Beauty is the radiance of truth opening hearts to created beauty in the image and likeness of uncreated glory, icons of wild, uncultivated beauty mirroring the translucence of the Name.  The heart sees glory everywhere when wisdom is awake, when wonder replaces fear and joy restores.  Everything sings wisdom’s song of glory, ascribing glory to God, once the sclerosis of the hard heart begins to melt and weep.  Purification, katharsis, of the heart frees the spirit to turn and see as the Spirit sees, granting illumination, theoria, seeing ‘I AM’ in glory, and deification, theosis, co-inherent union and communion.  Purified by tears of deep turning, metanoia, the eye of the heart opens to behold the beauty and glory of grace, revealing earth to be paradise, a heavenly earth wedded to an earthly heaven.  Glory is unseen by hard hearts but even when wisdom sees glory, her vision remains ineffable even as it frees to see.  Wisdom sees glory everywhere, gathering all into the glory of the Name, freeing awareness to awaken to presence everywhere.  The Name saves, undoing consumerist addiction, so when the Name is hallowed, the Kingdom comes in glory.  Beauty hallows the earth with the truth and goodness of the Name, unveiling glory as the Kingdom come.

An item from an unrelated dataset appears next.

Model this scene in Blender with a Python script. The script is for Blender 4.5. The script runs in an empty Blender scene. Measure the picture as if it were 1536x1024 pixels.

Elders in the desert wilderness saw that visible beauty was glory made visible, opening saints to invisible beauty mirroring uncreated glory.  They imparted this wisdom as Christ embracing creation with uncreated glory, as his cosmic liturgy renewing the heart and as a spiritual hermeneutic of creation uncovering glorification through illumination.  For the desert, wisdom’s contemplation of the logoi, uncreated words in nature, coheres with her vision of uncreated words of the divine Logos in Scripture, and both inspire her ineffable words awakening hearts to glory.  This wisdom prevented icons from degenerating into idols, preserving beauty from demonic perversion, which confuses the created with the uncreated.  Orthodoxy means right glorification, which undoes demonic confusion so as to cure diabolical division.  

Consumerism is a condition of idolatrous confusion that usurps God with God-substitutes, commodities that play at being god, as ‘gods’ in place of God.  The beauty of glory restores idols to icons in liturgy, confusion to communion in the way of illumination and glorification.  Consumerist idolatry, rooted in fear, is cured by wonder that sees iconic beauty as revelation of glory.  Icons of glory illumine in part, without trace of idolatry, whereas glorification sees Christ as he is, in his beauty as glory.  The philokalia of desert fathers turns attention round so that love of beauty awakens to beauty in glory, liberating hearts from addiction by hallowing the Name.  Elders transmit the Name  as divine image in glorious likeness, because like alone knows like, God alone knows God.  Wisdom unveils the iconic face of things to reveal the uncreated face of glory.  In love with the beauty of glory, philokalia is in love with wisdom imparting illumination and glorification, opening beauty to glory in the Name.